Indeed, to speak in public was tantamount to exhibiting their body shamefully. These
rules of conduct meant that, for centuries, women's voices in literature were stifled.
Throughout the centuries, examples of suppression of women's voices are legion. Marie
de France, touted as the first French female writer, denounced a jealous husband's
brutality in her lay, Le Laüstic, which depicts the killing of a nightingale.
Anonymity is also considered a form of refusing to hear women's voices. In the 17th and
18th centuries, literary works, now acknowledged as masterpieces, were often published
anonymously or under a pseudonym. In the 17th century, La Princesse de
Clèves, written by Marie Madeleine de la Fayette, was thought to be of
male authorship. In the same vein, Françoise de Graffigny saw her novel Lettre
d'une Périvienne attributed to men who had helped her with spelling and
grammar.
Other means have been used to suppress the voice of women in literature. Vicki Mistacco
states that ridicule was a favored ploy in devaluing works by women writers, but that
the most effective one was silence. This sexism by omission is present in any anthology
or textbook geared to shaping young men's tastes. The few instances where women merit
mention are used to marginalize their work, to deny their value as role models for
vigorous young men, or to show simply their lack of interest for the modern reader.
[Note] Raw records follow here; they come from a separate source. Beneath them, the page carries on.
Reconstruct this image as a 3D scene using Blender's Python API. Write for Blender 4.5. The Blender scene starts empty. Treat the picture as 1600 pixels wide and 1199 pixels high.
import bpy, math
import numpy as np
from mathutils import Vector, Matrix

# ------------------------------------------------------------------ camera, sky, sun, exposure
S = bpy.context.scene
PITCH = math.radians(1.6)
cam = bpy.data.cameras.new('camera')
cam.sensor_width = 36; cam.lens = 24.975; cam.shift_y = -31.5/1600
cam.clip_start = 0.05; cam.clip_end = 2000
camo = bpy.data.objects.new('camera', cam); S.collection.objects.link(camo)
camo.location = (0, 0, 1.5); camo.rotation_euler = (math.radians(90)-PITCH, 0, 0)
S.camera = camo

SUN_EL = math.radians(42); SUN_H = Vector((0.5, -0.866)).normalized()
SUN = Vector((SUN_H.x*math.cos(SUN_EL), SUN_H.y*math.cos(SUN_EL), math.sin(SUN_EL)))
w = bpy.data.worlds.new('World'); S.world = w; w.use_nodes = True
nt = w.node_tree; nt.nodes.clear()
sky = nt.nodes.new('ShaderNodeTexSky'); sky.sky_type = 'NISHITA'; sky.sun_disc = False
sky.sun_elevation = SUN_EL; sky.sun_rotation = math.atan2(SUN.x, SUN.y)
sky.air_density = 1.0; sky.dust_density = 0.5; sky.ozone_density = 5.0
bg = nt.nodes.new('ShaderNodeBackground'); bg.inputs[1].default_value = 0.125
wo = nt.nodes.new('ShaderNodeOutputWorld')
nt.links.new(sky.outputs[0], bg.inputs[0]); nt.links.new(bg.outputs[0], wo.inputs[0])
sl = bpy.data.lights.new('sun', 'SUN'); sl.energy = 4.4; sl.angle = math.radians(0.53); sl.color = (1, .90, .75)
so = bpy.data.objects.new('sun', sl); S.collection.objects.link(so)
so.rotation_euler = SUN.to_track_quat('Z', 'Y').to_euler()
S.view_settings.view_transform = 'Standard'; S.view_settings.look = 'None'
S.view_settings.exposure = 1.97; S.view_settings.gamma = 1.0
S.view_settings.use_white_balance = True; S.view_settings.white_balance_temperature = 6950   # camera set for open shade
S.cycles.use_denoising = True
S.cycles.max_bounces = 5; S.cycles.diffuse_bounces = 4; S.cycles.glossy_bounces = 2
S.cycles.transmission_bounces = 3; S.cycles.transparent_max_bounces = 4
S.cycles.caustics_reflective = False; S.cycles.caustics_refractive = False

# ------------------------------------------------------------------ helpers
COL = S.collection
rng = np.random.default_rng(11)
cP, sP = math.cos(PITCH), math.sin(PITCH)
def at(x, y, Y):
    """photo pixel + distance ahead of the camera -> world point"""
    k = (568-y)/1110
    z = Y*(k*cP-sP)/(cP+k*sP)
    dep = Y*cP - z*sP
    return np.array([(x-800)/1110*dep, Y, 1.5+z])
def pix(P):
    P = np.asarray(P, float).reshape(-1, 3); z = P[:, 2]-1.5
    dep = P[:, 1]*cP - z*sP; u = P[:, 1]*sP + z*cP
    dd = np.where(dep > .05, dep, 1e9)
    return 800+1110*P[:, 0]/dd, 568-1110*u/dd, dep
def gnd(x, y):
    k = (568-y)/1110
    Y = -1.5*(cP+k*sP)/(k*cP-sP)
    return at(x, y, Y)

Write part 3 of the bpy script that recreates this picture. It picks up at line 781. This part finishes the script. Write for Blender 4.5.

Contrary to anthologies from previous centuries, Les Femmes et la tradition
littéraire illustrates women's refusal to be silent. Vicki Mistacco speaks
of the violence to which women writers were exposed, and her book saves them from
oblivion. She gives a new lease on life to an otherwise forgotten body of works by
giving women another voice which, one hopes, will be stronger and never reduced to
silence. Les Femmes et la tradition littéraire is evidence that the
voice of women in literary tradition is firmly implanted and should never be silenced.